Perhaps some of you have taken the time to read "The Brothers Karamozov." I have not, however this past week I did read the great tale of Book Five known as "The Grand Inquisitor." The book, as many of you may know, is about two brothers--one preparing to be a monk, the other agnostic. In this chapter the agnostic brother, Ivan, tells a story in attempt to paint an ugly picture of the Catholic church. The story poses the question "What if Christ came to earth to during the times of the Spanish Inquisition?" From reading this along with my other knowledge of the inquisition, fostered by Monty Python, among other things, freedom in the Catholic church during the inquisition is actually quite comparable to some of the problems children encounter in the classroom.
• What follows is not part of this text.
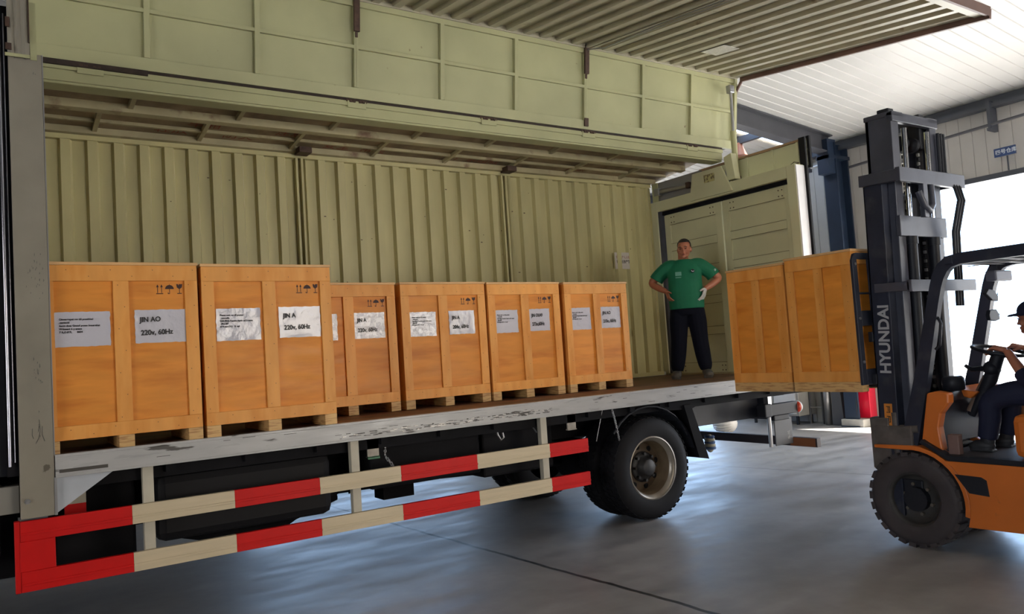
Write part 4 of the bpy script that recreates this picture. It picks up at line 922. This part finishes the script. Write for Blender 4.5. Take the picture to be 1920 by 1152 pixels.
def head(g, c, yaw=0, tilt=0, s=1.0):
    Rm = Matrix.Rotation(yaw, 3, 'Z') @ Matrix.Rotation(tilt, 3, 'X'); c = Vector(c)
    def E(o, r): g.ell(c + Rm @ (Vector(o) * s), tuple(q * s for q in r), 0, 20, Rm)
    E((0, .008, .03), (.076, .094, .088)); E((0, -.012, -.03), (.066, .076, .075)); E((0, -.035, -.075), (.047, .045, .034)); E((0, -.082, -.092), (.022, .016, .018))
    E((0, -.092, -.018), (.011, .012, .026)); E((0, -.103, -.033), (.015, .014, .012)); E((0, -.08, .022), (.052, .016, .012)); E((-.043, -.062, -.035), (.022, .02, .022)); E((.043, -.062, -.035), (.022, .02, .022))
    E((0, -.09, -.062), (.024, .012, .006)); E((0, -.088, -.072), (.021, .012, .006))
    for q in (-1, 1): E((q * .078, .008, -.01), (.009, .020, .032))
    return lambda o: c + Rm @ (Vector(o) * s), Rm
def face_parts(at, Rm, t, s=1.0):
    for q in (-1, 1):
        e = MB().ell(at((q * .031, -.0865, .002)), (.0125 * s, .005 * s, .0045 * s), 0, 12, Rm).build('eye', eyem, t)
        MB().tube([at((q * .014, -.0925, .020)), at((q * .032, -.0925, .026)), at((q * .05, -.079, .021))], [.003 * s, .0045 * s, .002 * s], 6).build('eyebrow', hair, t)
    g = MB().tube([at((-.022, -.092, -.067)), at((0, -.0985, -.065)), at((.022, -.092, -.067))], [.002 * s, .0055 * s, .002 * s], 8); g.build('mouth', lipm, t)

# --- man standing on the bed
MN = thing('person', 'man in green T-shirt and dark trousers standing with hands on hips on the bed', 'person', (6.70, 1.06, 1.216), local=True)
MN.rotation_euler = (0, 0, math.radians(-46))
g = MB()
loft(g, [(0, 0, .76, .14, .10), (0, 0, .84, .165, .12), (0, -.01, .95, .165, .125), (0, -.015, 1.08, .17, .13), (0, 0, 1.22, .175, .115), (0, .005, 1.33, .17, .095), (0, .01, 1.385, .10, .07)])
limb(g, [(0, .02, 1.34), (0, .012, 1.40), (0, -.0, 1.48)], [.07, .062, .058])
for q in (-1, 1):
    limb(g, [(q * .165, .01, 1.33), (q * .29, .03, 1.24), (q * .385, .05, 1.155), (q * .30, -.01, 1.08), (q * .215, -.06, 1.03)], [.062, .052, .042, .040, .028])
    limb(g, [(q * .085, 0, .80), (q * .11, -.01, .62), (q * .125, -.01, .45), (q * .145, .01, .28), (q * .165, .01, .07)], [.085, .075, .055, .05, .038])
    g.ell((q * .17, -.05, .045), (.04, .11, .035))
    hand(g, (q * .222, -.055, 1.035), (-q * .25, -.35, -.85), (-q * 1, .1, -.2), q, .35)
at, Rm = head(g, (.02, -.03, 1.518), yaw=-.18, tilt=.06)
remeshed(g, 'body', skin, MN, .006, 4)
face_parts(at, Rm, MN)
g = MB(); g.ell(at((0, .014, .045)), (.080, .096, .084), 0, 22, Rm); g.ell(at((0, .035, .01)), (.081, .082, .08), 0, 22, Rm)
hb = g.build('hair', hair, MN)
bm = bmesh.new(); bm.from_mesh(hb.data); Ri = Rm.inverted(); c0 = at((0, 0, 0))
bmesh.ops.delete(bm, geom=[v for v in bm.verts if (lambda l: (l.y < -.03 and l.z < .058) or (l.z < -.05) or (abs(l.x) > .07 and l.z < .0 and l.y < .02))(Ri @ (v.co - c0))], context='VERTS'); bm.to_mesh(hb.data); bm.free()
g = MB()
loft(g, [(0, 0, .815, .20, .15), (0, -.005, .90, .205, .158), (0, -.015, 1.02, .198, .160), (0, -.015, 1.15, .195, .155), (0, -.0, 1.26, .195, .135), (0, .008, 1.335, .175, .11), (0, .012, 1.382, .115, .088), (0, .012, 1.40, .078, .074)])
for q in (-1, 1): limb(g, [(q * .09, .01, 1.315), (q * .175, .015, 1.318), (q * .29, .035, 1.235), (q * .335, .04, 1.18)], [.082, .088, .082, .086])
remeshed(g, 't_shirt', shirt_m, MN, .007, 6)
g = MB(); g.box(-.105, -.035, -.1605, -.158, 1.20, 1.245).box(-.105, -.04, -.161, -.158, 1.175, 1.185); g.build('chest_print', P('print_pale', (.12, .32, .24), .7), MN)
g = MB(); g.ell((.095, -.150, 1.245), (.022, .012, .022), 0, 16); em = g.build('chest_emblem', inkm, MN); g = MB(); g.tube([(.082, -.163, 1.25), (.088, -.165, 1.238), (.10, -.165, 1.236), (.108, -.162, 1.244)], .004, 6); g.build('emblem_curve', white_m, em)
MB().ell((.350, -.030, 1.245), (.013, .010, .016), 0, 14).build('sleeve_badge', P('badge_pale', (.4, .5, .45), .7), MN)
g = MB()
loft(g, [(0, 0, .74, .165, .125), (0, 0, .80, .188, .14), (0, 0, .86, .185, .142)])
for q in (-1, 1): limb(g, [(q * .085, 0, .80), (q * .105, -.005, .66), (q * .12, -.012, .46), (q * .14, .005, .28), (q * .158, .01, .15), (q * .162, .005, .09)], [.115, .110, .095, .090, .080, .058])
remeshed(g, 'trousers', trouser, MN, .008, 5)
MB().box(.178, .186, -.06, -.03, .62, .66).build('trouser_logo', white_m, MN)
for q in (-1, 1):
    g = MB(); g.ell((q * .17, .02, .07), (.055, .07, .065)); g.ell((q * .18, -.07, .05), (.058, .11, .048)); g.ell((q * .19, -.12, .04), (.055, .06, .038)); g.box(q * .18 - .05, q * .18 + .05, -.15, .07, .0, .03)
    remeshed(g, 'shoe', shoe, MN, .006, 5)
g = MB(); hand(g, (.224, -.058, 1.04), (-.25, -.35, -.85), (-1, .1, -.2), 1, .35, 1.12); remeshed(g, 'glove', glove, MN, .005, 2)

# --- forklift driver
DR = thing('person', 'forklift driver in navy cap and dark overalls with a hand on the steering wheel', 'person', (6.08, -3.06, 0), local=True)
DR.rotation_euler = (0, 0, PI)
g = MB()
loft(g, [(0, 0, 1.06, .15, .12), (0, 0, 1.14, .16, .12), (0, -.03, 1.28, .16, .115), (0, -.06, 1.40, .17, .11), (0, -.085, 1.50, .15, .09), (0, -.10, 1.54, .09, .07)])
limb(g, [(0, -.10, 1.50), (0, -.13, 1.58), (0, -.16, 1.64)], [.065, .058, .055])
for q in (-1, 1):
    limb(g, [(q * .17, -.08, 1.47), (q * .24, -.10, 1.34), (q * .25, -.16, 1.22), (q * .20, -.26, 1.33), (q * .15, -.335, 1.43)], [.055, .048, .042, .036, .027])
    limb(g, [(q * .09, -.02, 1.13), (q * .13, -.30, 1.14), (q * .15, -.46, 1.08), (q * .14, -.50, .95), (q * .14, -.54, .80)], [.08, .07, .055, .05, .04])
    hand(g, (q * .15, -.34, 1.435), (-q * .1, -.9, .25), (0, -.3, -1), q, .75)
at, Rm = head(g, (0, -.21, 1.665), tilt=.12)
remeshed(g, 'body', skin, DR, .007, 4); face_parts(at, Rm, DR)
g = MB(); g.ell(at((0, .01, .05)), (.086, .104, .075), 0, 22, Rm); g.ell(at((0, .01, .035)), (.087, .106, .03), 0, 22, Rm)
for k in range(7): g.ell(at(((k - 3) * .018, -.115 + abs(k - 3) * .006, .038 - abs(k - 3) * .003)), (.02, .055, .007), 0, 12, Rm)
remeshed(g, 'cap', capm, DR, .006, 3)
g = MB()
loft(g, [(0, 0, 1.04, .18, .15), (0, 0, 1.14, .185, .145), (0, -.03, 1.28, .18, .14), (0, -.06, 1.40, .19, .13), (0, -.085, 1.50, .165, .105), (0, -.10, 1.545, .085, .08)])
for q in (-1, 1): limb(g, [(q * .12, -.08, 1.46), (q * .19, -.09, 1.43), (q * .245, -.11, 1.33), (q * .255, -.16, 1.225), (q * .22, -.22, 1.28)], [.07, .075, .065, .062, .058])
remeshed(g, 'jacket', capm, DR, .008, 5)
g = MB(); loft(g, [(0, 0, 1.0, .16, .13), (0, 0, 1.06, .18, .15), (0, 0, 1.14, .175, .14)])
for q in (-1, 1): limb(g, [(q * .09, -.02, 1.11), (q * .13, -.30, 1.13), (q * .155, -.47, 1.07), (q * .15, -.50, .93), (q * .145, -.53, .80)], [.10, .092, .078, .072, .066])
remeshed(g, 'trousers', capm, DR, .008, 5)
for q in (-1, 1):
    yo = -.10 if q > 0 else 0
    g = MB(); g.ell((q * .145, -.53 , .80), (.045, .05, .08)); g.ell((q * .145, -.57 , .745), (.046, .09, .042)); g.ell((q * .145, -.61 , .735), (.045, .06, .032)); g.box(q * .145 - .04, q * .145 + .04, -.65, -.49, .702, .72)
    remeshed(g, 'boot', P('boot_dark', (.03, .03, .032), .6), DR, .006, 4)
The passage that brought this thought to me came from the Inquisitor’s statement about Jesus’ living bread. “They will understand themselves, at last, that freedom and bread enough for all are inconceivable together, for never, never will they be able to share between them.” And while the Inquisitor might be talking about the difficulty of mortal men administering an eternal gospel to their people, we can understand it in an educational context as well. We can allow students to have many freedoms and school, but giving them those freedoms will not allow us to educate all the children. Obviously some students will make choices that will hinder their ability to learn and progress in their studies. The Inquisitor’s answer was to deny freedom, for the benefit of the whole, whereas Christ’s plan (as we who understand the Plan of Salvation understand) gives us freedom to choose, and experience the consequences of sin and error. “Nothing is more seductive for man,” argued the Inquisitor, “than his freedom of conscience, but nothing is a greater cause of suffering.”
And yet we still send our children to these schools of compulsory learning, where we as well were sent, and where we chose to attend after high school. The Inquisitor tells his prisoner that “man is tormented by no greater anxiety than to find some one quickly to whom he can hand over that gift of freedom with which the ill-fated creature is born.” It is because we often make bad decisions, and when we’re sick of feeling those bad decisions we decide that it will feel better if others made those decisions for us. The gospel isn’t as easy as this, for even though we are depicted by anti-Mormon media as conforming self-righteous drones, the truth is that making these decisions is incredibly hard. I haven’t met one member of the church who thinks it’s easy making righteous choices every second of every day, nor one member whose heart doesn’t fill with guilt the moment they do sin.
And that’s why compulsory school works so well for people. We would hate for our children to make poor educational decisions, and we would hate to be made responsible for their poor achievement, so we found a way that everyone is given the same path, and is forced to follow it until they crave it--until “it will save them from the great anxiety and terrible agony the endure at present in making a free decision for themselves,” as the Inquisitor said. Even if we really aren’t sure why we’re doing what we are, why the hoops have been held in certain places, or how we get good grades without learning or putting forth effort (which no one ever really second guesses, but should), we continue to go show up, go through the hoops, fail to learn and put forth minimal effort. “And if it is a mystery, we too have a right to preach a mystery,” said the Inquisitor, “and to teach them that it’s not the free judgment of their hearts, not love that matters, but a mystery which they must follow blindly, even against their own conscience.”
I’m not really sure who the Inquisitor represents in these present days. I want to say Rod Paige, but I won’t. Our system needs a fix, but to give freedom is too much, I believe. Even if it’s against the principles of the gospel, even if spiritual answers are the answers to all--even temporal--problems, even if I don’t like the idea and can criticize it to death, what have we that’s any better? And how do you implement change in an institution so set in its ways? (Like introducing universal health care to the United States--not even worth the work.) Freedom is a good concept, but not as practical as we might wish it were.

1 comment:

mr.math said...

Freedom isn't practical. Now there's an idea indirectly stated by many an administrator and politician. Freedoms are expensive, time-consuming, and complicated, but will produce the best product.